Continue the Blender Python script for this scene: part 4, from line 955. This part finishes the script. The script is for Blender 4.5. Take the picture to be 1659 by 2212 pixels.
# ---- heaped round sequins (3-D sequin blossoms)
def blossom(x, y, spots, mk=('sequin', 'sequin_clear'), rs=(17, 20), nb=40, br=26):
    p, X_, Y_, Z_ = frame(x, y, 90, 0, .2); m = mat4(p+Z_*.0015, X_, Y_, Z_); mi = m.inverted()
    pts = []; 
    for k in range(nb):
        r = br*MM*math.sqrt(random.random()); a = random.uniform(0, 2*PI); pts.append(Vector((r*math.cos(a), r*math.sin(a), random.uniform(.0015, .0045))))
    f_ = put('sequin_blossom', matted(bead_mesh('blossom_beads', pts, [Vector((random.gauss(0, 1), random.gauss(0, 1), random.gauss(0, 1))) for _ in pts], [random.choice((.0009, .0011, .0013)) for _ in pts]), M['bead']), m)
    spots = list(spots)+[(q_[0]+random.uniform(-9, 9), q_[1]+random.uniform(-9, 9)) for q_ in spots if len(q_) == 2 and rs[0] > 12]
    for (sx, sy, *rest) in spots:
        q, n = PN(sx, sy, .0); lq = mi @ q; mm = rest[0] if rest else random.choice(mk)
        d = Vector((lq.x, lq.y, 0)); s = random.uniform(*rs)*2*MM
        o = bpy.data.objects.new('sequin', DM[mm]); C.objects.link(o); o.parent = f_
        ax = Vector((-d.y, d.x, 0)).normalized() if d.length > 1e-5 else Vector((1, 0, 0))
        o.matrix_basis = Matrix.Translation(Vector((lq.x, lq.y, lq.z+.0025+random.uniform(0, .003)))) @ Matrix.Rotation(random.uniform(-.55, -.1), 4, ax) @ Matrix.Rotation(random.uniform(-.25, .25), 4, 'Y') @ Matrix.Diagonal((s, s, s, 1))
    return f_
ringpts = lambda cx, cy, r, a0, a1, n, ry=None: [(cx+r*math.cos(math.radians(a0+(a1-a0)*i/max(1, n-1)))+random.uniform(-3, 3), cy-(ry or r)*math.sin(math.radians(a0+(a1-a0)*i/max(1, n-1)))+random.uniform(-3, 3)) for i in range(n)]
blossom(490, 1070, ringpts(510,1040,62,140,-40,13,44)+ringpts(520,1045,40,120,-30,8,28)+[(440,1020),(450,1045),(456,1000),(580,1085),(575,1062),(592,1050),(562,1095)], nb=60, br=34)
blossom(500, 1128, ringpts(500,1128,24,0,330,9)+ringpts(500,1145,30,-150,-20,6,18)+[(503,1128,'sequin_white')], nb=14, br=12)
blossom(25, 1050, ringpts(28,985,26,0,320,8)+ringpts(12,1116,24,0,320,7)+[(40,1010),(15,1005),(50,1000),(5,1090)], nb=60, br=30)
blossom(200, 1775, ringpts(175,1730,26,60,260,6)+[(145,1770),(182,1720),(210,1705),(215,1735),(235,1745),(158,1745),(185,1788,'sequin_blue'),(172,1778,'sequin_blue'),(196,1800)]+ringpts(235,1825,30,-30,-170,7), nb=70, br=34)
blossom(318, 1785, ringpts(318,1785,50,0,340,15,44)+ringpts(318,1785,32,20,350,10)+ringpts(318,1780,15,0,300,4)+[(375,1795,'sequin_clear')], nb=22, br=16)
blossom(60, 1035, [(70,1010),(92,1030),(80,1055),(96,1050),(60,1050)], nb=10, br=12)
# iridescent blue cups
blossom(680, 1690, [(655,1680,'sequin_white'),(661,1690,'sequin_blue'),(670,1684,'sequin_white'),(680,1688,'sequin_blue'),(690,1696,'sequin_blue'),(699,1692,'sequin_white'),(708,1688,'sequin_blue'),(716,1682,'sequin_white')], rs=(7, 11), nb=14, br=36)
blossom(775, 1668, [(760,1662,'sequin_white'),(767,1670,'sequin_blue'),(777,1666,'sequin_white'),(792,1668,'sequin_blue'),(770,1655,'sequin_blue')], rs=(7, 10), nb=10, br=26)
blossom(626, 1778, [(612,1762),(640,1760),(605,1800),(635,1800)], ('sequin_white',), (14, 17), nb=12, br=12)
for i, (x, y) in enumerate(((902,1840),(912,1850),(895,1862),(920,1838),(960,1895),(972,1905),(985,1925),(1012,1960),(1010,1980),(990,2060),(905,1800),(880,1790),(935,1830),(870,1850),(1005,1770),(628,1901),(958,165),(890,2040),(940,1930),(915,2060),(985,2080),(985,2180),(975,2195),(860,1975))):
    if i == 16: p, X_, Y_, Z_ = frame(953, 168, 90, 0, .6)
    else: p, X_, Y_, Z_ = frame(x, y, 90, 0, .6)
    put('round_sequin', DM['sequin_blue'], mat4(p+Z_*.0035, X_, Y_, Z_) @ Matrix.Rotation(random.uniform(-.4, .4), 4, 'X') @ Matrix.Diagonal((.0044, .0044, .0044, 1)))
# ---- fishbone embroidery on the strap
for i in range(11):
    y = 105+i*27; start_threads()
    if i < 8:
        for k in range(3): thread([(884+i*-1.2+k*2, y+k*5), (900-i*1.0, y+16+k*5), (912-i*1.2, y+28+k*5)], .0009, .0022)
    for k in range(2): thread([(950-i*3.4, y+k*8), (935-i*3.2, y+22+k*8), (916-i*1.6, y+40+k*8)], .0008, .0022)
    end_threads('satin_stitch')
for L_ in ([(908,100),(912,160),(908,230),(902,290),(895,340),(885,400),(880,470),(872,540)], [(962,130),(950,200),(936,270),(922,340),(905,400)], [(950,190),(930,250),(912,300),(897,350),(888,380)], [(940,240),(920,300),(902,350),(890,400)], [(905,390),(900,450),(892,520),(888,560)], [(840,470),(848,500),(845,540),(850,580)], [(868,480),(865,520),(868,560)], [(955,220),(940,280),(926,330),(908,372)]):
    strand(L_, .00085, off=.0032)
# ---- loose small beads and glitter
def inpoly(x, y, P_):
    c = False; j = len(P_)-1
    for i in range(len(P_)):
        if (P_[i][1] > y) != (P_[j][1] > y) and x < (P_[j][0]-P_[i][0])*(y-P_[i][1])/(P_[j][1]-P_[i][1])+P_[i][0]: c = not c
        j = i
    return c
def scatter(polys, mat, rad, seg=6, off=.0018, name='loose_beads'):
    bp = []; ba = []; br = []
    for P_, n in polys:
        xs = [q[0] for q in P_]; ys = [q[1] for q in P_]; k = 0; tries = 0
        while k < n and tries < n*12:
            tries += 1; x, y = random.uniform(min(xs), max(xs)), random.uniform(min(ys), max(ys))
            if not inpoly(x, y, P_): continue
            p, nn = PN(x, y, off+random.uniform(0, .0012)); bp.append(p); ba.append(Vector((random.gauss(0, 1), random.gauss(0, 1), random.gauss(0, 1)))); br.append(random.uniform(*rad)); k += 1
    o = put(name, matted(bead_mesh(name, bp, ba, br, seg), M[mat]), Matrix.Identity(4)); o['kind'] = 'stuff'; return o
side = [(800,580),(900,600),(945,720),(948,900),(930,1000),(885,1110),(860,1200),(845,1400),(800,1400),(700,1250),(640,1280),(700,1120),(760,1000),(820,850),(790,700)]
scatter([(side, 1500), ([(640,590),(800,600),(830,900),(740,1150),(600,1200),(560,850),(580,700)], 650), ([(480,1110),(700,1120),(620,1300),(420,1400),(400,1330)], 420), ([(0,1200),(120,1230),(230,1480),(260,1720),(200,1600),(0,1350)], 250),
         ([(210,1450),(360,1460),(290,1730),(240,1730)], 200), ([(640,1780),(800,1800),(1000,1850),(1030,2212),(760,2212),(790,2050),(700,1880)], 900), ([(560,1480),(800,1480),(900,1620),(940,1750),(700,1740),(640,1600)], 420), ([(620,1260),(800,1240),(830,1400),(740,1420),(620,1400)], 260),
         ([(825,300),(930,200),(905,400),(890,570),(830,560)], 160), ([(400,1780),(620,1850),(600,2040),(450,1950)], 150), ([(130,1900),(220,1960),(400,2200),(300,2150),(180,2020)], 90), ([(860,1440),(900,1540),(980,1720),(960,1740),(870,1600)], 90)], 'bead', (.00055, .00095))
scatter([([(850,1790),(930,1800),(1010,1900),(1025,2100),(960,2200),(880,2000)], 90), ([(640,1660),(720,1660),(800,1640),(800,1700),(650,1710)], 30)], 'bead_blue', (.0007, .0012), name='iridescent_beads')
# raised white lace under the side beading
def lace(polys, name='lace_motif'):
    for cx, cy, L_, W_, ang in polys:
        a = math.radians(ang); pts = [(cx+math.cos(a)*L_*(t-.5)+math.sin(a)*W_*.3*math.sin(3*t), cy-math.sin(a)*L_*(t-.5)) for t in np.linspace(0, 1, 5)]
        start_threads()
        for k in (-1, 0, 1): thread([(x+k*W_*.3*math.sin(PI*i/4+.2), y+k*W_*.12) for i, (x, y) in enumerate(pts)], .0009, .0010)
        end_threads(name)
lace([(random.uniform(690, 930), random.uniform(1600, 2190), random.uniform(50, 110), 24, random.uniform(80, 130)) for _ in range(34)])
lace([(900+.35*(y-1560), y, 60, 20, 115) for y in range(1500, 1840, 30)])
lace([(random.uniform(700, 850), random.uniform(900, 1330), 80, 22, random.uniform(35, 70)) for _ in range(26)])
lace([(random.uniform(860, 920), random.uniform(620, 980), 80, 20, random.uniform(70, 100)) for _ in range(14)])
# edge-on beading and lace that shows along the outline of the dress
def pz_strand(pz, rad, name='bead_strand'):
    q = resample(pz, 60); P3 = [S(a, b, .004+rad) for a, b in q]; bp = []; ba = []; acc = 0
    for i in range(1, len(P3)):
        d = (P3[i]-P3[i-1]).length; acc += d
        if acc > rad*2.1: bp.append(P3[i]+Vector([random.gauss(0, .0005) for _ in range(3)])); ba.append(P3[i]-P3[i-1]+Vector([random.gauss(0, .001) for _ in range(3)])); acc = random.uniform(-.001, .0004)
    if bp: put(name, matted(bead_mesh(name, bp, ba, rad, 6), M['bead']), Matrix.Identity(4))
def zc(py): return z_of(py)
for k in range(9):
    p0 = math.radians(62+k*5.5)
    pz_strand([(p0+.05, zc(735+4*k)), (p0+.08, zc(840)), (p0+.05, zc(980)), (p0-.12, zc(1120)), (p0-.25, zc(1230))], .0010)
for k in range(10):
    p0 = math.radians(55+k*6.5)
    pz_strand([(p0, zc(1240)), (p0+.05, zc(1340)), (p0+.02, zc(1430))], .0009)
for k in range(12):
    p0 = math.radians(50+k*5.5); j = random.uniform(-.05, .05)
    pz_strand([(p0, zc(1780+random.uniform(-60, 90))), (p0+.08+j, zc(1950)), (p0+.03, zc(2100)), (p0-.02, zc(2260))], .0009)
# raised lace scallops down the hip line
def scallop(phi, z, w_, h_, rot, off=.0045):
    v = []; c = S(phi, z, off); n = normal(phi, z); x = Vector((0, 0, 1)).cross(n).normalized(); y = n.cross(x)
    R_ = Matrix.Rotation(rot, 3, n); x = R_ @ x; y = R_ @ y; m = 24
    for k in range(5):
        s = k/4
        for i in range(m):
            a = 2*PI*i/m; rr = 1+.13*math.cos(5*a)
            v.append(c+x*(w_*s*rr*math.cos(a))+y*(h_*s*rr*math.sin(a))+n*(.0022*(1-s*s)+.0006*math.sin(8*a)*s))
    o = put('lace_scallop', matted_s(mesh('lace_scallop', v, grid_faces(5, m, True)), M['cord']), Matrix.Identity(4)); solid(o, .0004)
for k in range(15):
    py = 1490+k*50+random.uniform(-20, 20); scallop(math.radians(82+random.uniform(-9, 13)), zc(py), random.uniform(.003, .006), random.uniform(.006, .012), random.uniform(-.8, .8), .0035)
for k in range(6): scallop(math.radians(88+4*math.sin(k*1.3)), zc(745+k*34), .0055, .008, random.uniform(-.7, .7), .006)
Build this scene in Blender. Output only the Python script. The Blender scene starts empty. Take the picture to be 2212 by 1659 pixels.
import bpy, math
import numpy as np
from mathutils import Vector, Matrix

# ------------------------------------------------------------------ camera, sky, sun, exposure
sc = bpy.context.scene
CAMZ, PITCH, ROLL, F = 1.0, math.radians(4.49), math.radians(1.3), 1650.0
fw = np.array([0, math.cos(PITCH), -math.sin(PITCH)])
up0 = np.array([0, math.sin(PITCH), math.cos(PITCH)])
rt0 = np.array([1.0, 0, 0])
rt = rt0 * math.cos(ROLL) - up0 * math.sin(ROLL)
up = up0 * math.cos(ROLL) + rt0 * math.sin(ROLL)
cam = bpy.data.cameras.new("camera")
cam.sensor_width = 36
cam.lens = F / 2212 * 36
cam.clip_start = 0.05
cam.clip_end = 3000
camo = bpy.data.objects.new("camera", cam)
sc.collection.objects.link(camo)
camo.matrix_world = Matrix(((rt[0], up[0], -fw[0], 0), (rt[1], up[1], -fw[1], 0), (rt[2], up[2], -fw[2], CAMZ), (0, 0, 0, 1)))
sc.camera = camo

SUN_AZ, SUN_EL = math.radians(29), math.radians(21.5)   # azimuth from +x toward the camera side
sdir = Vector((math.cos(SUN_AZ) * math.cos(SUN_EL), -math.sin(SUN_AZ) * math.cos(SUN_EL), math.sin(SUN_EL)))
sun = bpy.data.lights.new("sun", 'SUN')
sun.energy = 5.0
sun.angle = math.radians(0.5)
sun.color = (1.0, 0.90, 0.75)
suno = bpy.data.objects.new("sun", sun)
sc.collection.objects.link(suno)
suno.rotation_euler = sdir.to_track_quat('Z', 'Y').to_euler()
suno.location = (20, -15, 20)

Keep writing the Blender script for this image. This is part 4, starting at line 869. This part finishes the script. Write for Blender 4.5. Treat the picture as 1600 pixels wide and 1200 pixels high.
○ ○ ○
## [GIVEN INSTRUCTION]
Everything from the line with "Build this scene" through the line with "from mathutils import Vector, Matrix" is to be output exactly; leave out all other lines.

## [TASK RESULT]
Build this scene in Blender. Output only the Python script. The Blender scene starts empty. Take the picture to be 2212 by 1659 pixels.
import bpy, math
import numpy as np
from mathutils import Vector, Matrix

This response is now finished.